Luís Sepúlveda, a voz dos que não têm voz. Esteve em quase todos os lugares do mundo onde os direitos humanos estavam a ser postos em causa por algozes, corporações ou governos corruptos e sofreu na pele com uma das piores ditaduras de sempre no seu próprio país, O Chile de Pablo Neruda. Quando Pinochet finalmente foi preso, Luís ofereceu-lhe “o que não tive, o que nenhuma das vítimas teve: pagar-lhe um advogado”. E assim se esbofeteia com justiça.
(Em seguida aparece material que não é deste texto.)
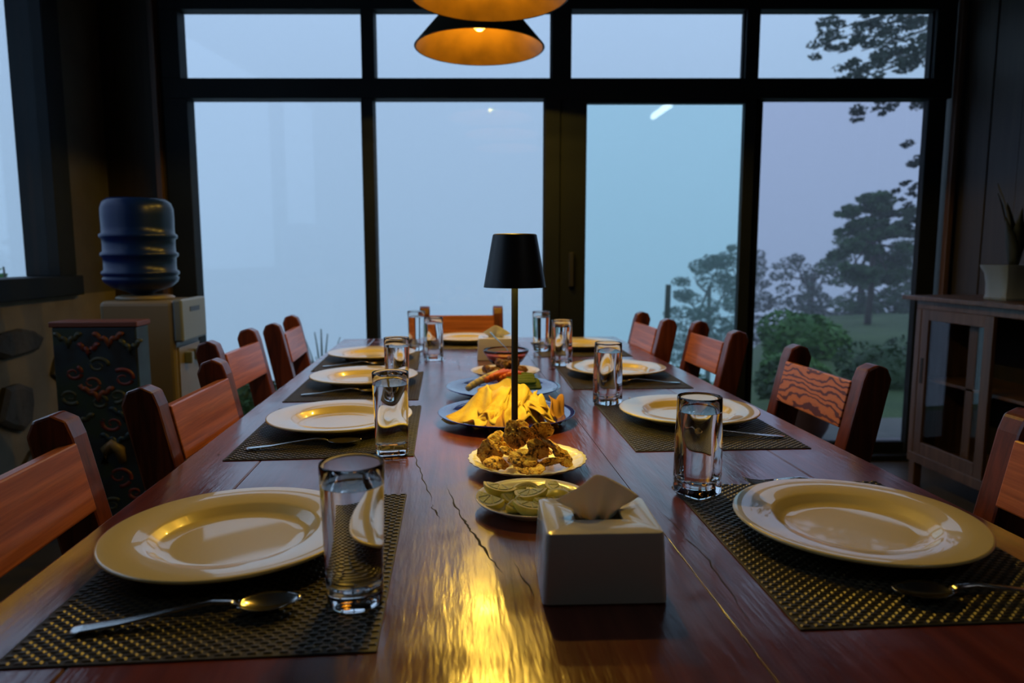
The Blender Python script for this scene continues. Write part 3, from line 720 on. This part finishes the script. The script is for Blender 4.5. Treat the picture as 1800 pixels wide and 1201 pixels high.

Rubem Fonseca, o escritor dos marginais, do que não se pode contar, dos assassinos e das prostitutas, das lutas de faca e alguidar, do horror dos serial killers, mas também de “José”, de “Agosto”, de histórias indecorosas, do romance negro. “Fui para casa, andando lentamente, e pensando, sou um covarde de merda, covarde de merda, covarde de merda. Demorei mais de uma hora para chegar em casa, creio que andava como os covardes andam, devagar, covarde anda devagar ou anda correndo. Eu era covarde e andava devagar.”
Luís, um antropólogo da humanidade, das tribos e pequenos povos que resistem. Um guardador de histórias, um coleccionador das coisas belas que o mundo tem para oferecer, mas também aquele que aponta o dedo: “A cobiça será sempre como uma agulha de gelo nas pupilas” e “sou um grande pessimista quando se trata de comover os ociosos endinheirados.” Pegou em pequenas histórias, destinadas a desaparecerem no passar tumultuoso dos dias, e deixou-as para que nós, apressados ouvintes, distraídos seres, pudéssemos ter momentos de exaltação e aventura.
Rubem, o homem que parece ter visto tudo o que é possível ver, impossível também. Lembra-nos que todos temos cá dentro o potencial para sermos vítimas e agressores, que somos deus e o diabo juntos, uma amálgama difícil de separar porque a carne é só uma. “Ao contrário do que diz o poeta, eu não me contradigo, eu me repito. Posso ser muitos, mas sempre o mesmo. Isso pode ser discrepante, mas como diz outro escritor (como escrevinham esses sujeitos, caramba!) a gente é o que quer ser e eu quero ser um só, e sou.”
Imagino-os sentados lado a lado, com os olhos cuspindo inteligência, as bocas cheias de histórias, a beberem mate ou aguardente de cana:
L: “Quando não tiveres um sítio para chorar, lembra-te das minhas palavras e vai a casa da Mãe Antónia”; R: “Nenhuma mulher resiste quando um homem pede perdão”; L: “A verdade das pessoas simples vale mais que todas as verdades da arte”; R: “Há coisas que se você não faz, os outros fazem errado por você”; L: As feridas dos heróis da literatura são rapidamente curadas com o bálsamos da leitura”; R: “O ónus da abundância é o tédio.”
Os dois sem papas na língua. Luís num conto que leio agora - parece impossível, ainda ontem falei nisso: “nunca mais ouvirá My Favourite Things interpretado pelo quarteto de Thelonious Monk com John Coltrane no saxofone soprano.” Ficarão sem pre vivos connosco - ainda ontem a ler Eça, podia jurar que ele a meu lado. Aquele outro conto das gardénias que me fez lembrar Omara Portuondo “o teu pranto de gardénias ausentes.” Espero que estejam, como escreveu Luis: “não no céu dos padres, mas no outro, onde a vida é uma festa.”
Acabo com Brecht citado por Luis: “há homens que lutam toda a vida; esses são os imprescindíveis.”